- What needs to be done -
Locate every line in the records below that contains the word "picture", and copy each one.

[Scene script records]
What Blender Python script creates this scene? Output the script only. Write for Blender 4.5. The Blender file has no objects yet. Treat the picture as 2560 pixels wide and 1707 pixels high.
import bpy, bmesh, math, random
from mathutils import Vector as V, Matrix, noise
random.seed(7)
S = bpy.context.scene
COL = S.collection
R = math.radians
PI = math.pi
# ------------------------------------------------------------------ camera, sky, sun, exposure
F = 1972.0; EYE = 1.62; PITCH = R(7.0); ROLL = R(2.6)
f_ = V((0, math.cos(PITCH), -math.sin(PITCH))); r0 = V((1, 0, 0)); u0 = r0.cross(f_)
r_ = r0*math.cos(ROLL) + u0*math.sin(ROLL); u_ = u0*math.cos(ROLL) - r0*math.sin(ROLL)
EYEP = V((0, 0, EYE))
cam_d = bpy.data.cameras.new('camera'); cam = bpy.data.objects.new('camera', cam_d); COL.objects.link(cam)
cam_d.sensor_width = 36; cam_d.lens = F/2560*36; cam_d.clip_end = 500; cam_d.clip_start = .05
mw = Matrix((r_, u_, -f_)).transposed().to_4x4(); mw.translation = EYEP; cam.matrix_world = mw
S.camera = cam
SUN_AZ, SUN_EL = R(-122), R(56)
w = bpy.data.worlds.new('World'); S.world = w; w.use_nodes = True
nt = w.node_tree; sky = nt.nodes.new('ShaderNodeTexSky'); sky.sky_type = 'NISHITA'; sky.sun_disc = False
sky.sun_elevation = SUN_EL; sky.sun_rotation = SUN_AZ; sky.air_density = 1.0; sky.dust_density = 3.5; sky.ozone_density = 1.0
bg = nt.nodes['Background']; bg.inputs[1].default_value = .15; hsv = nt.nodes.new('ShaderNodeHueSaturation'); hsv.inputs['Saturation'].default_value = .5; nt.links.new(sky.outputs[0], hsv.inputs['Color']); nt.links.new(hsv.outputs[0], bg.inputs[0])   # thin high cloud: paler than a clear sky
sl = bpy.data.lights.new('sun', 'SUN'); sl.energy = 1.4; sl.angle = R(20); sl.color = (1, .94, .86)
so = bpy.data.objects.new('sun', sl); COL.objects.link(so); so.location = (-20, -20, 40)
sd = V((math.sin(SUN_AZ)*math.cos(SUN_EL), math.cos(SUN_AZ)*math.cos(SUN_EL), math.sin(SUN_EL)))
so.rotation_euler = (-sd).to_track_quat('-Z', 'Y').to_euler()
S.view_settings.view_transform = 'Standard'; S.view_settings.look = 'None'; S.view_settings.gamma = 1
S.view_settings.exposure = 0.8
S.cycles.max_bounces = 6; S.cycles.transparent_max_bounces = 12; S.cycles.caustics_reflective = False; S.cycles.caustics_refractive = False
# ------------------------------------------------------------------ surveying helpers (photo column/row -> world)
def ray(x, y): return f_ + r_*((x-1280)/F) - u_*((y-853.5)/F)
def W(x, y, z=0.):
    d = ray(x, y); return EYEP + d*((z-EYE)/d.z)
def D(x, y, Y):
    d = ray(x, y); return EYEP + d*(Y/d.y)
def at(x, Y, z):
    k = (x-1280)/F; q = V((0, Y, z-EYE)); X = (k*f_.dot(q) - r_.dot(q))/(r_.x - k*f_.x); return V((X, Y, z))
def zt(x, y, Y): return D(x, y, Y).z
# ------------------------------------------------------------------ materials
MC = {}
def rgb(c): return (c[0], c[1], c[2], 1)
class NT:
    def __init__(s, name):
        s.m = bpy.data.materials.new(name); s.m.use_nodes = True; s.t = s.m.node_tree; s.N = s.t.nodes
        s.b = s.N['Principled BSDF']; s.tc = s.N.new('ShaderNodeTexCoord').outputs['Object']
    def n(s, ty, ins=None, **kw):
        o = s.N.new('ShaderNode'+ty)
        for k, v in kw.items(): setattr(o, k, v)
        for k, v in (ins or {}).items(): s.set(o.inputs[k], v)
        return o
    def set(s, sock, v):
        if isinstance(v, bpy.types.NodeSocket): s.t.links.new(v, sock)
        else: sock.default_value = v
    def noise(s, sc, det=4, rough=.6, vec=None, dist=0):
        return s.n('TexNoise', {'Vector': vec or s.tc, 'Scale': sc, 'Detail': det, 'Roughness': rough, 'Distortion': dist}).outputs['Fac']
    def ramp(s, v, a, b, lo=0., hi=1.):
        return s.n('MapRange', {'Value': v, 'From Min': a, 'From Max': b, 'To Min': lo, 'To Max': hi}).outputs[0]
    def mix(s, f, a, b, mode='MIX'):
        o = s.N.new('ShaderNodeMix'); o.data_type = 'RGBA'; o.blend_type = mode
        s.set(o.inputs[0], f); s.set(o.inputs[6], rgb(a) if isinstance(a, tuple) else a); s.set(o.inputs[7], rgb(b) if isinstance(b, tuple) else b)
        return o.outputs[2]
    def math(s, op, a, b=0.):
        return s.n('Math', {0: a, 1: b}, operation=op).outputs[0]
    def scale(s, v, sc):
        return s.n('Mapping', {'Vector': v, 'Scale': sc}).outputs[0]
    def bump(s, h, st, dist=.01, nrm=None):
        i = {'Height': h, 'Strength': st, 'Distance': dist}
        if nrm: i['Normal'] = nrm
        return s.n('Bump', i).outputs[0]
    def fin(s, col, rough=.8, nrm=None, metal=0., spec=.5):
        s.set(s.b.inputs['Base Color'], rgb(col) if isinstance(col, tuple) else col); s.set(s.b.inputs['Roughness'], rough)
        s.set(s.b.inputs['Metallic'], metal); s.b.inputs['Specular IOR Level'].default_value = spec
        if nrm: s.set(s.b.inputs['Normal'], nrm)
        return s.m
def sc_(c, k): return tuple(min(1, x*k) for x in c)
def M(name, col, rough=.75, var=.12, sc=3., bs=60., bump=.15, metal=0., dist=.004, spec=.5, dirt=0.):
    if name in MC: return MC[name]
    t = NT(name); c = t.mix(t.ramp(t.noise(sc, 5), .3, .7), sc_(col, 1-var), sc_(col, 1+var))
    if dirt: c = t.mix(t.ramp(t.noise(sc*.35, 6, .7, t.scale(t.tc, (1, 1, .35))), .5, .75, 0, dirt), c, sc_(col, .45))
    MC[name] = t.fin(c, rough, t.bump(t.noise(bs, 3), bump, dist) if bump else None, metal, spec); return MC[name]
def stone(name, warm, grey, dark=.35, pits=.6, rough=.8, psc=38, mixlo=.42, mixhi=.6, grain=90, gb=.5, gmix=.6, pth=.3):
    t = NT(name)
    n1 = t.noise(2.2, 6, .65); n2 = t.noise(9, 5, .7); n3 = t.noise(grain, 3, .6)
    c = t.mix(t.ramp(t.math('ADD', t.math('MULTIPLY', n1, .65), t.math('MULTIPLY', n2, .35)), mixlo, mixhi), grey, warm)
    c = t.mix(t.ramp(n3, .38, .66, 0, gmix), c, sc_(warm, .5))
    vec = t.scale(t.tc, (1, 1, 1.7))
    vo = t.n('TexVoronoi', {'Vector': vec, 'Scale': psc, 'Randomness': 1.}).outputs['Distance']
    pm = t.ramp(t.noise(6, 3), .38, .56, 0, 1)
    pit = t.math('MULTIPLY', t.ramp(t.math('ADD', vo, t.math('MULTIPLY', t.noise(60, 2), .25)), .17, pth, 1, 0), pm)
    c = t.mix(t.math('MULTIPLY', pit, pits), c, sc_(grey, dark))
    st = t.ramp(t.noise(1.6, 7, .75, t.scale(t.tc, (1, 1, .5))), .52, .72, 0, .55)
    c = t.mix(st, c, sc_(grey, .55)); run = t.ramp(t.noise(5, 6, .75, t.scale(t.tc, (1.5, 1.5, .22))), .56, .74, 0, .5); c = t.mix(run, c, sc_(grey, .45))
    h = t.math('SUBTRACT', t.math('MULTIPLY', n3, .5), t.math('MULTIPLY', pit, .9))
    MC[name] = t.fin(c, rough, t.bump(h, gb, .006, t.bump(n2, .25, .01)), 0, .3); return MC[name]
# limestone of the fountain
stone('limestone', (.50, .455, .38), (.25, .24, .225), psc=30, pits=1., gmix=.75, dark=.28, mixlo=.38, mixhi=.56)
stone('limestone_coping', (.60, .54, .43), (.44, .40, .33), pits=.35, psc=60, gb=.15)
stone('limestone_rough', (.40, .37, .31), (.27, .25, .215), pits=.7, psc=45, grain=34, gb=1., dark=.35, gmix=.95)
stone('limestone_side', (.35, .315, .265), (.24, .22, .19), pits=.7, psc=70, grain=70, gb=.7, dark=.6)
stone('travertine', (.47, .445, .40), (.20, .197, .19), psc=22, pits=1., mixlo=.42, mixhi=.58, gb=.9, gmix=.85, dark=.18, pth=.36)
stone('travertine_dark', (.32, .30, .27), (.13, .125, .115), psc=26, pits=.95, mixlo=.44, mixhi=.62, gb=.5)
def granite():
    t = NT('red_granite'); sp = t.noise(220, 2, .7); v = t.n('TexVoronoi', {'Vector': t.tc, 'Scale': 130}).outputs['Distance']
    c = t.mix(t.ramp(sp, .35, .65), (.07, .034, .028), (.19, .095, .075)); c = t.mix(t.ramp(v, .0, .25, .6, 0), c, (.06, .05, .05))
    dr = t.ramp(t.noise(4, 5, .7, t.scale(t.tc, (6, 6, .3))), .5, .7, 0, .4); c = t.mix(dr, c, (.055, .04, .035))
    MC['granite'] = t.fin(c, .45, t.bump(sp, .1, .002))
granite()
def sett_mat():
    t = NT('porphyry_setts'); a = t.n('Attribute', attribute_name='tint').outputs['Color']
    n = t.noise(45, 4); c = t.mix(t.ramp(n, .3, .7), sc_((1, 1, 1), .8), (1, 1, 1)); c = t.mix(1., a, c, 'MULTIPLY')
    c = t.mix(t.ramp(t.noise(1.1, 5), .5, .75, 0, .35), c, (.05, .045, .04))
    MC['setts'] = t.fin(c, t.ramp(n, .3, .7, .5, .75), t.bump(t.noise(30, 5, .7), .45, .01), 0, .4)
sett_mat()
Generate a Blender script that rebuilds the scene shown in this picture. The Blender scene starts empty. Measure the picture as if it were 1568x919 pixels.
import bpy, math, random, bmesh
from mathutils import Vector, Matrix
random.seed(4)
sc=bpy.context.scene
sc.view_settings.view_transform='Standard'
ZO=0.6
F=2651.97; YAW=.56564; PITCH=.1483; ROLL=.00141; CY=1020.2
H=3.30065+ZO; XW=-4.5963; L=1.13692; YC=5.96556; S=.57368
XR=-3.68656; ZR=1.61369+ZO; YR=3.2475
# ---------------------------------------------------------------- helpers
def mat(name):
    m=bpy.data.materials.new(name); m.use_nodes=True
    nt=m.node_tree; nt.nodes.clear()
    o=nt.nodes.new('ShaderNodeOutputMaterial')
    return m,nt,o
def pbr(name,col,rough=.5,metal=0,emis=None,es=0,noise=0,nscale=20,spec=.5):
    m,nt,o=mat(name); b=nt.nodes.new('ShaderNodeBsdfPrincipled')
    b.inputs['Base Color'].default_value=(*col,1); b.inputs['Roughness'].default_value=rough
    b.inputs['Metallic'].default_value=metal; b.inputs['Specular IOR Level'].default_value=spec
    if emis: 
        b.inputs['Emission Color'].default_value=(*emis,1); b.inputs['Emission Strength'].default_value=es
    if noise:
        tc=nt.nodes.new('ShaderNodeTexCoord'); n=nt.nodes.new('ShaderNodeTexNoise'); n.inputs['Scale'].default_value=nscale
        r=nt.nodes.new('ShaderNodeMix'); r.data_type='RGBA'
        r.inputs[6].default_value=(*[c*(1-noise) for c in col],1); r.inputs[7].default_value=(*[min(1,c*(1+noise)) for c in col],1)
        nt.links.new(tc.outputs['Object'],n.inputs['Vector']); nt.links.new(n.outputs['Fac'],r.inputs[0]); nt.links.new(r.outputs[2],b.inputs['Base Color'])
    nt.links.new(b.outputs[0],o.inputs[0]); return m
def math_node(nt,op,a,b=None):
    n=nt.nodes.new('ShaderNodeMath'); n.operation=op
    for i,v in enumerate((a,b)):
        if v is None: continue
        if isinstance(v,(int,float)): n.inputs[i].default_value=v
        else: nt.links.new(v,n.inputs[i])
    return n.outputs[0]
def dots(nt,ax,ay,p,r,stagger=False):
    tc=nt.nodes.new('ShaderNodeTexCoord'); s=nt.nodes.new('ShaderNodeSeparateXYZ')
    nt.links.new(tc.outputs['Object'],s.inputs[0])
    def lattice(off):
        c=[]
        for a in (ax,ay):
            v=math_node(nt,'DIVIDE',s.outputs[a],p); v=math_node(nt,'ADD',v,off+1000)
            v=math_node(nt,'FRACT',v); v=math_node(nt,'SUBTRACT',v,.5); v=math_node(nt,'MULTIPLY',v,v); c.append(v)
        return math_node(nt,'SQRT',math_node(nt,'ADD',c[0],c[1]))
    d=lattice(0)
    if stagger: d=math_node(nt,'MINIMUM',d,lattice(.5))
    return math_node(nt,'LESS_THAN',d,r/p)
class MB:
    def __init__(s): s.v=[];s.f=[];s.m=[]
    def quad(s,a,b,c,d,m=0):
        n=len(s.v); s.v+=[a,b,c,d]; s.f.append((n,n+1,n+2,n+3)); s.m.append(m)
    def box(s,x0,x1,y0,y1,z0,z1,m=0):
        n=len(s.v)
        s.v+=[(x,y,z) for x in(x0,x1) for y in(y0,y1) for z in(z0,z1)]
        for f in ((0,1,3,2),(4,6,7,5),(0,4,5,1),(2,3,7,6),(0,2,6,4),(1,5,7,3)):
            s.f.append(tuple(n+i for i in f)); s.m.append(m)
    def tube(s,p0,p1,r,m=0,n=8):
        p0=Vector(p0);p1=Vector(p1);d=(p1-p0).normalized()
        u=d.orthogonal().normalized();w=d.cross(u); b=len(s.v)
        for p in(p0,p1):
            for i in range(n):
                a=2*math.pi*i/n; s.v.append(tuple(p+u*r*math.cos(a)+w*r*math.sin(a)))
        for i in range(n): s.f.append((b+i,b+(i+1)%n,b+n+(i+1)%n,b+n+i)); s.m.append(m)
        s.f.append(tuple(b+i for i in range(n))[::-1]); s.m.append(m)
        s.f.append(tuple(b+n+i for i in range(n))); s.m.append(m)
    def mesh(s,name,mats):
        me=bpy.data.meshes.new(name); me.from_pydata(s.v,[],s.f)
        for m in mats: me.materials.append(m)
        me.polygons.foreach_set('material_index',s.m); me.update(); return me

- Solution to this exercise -
What Blender Python script creates this scene? Output the script only. Write for Blender 4.5. The Blender file has no objects yet. Treat the picture as 2560 pixels wide and 1707 pixels high.
Generate a Blender script that rebuilds the scene shown in this picture. The Blender scene starts empty. Measure the picture as if it were 1568x919 pixels.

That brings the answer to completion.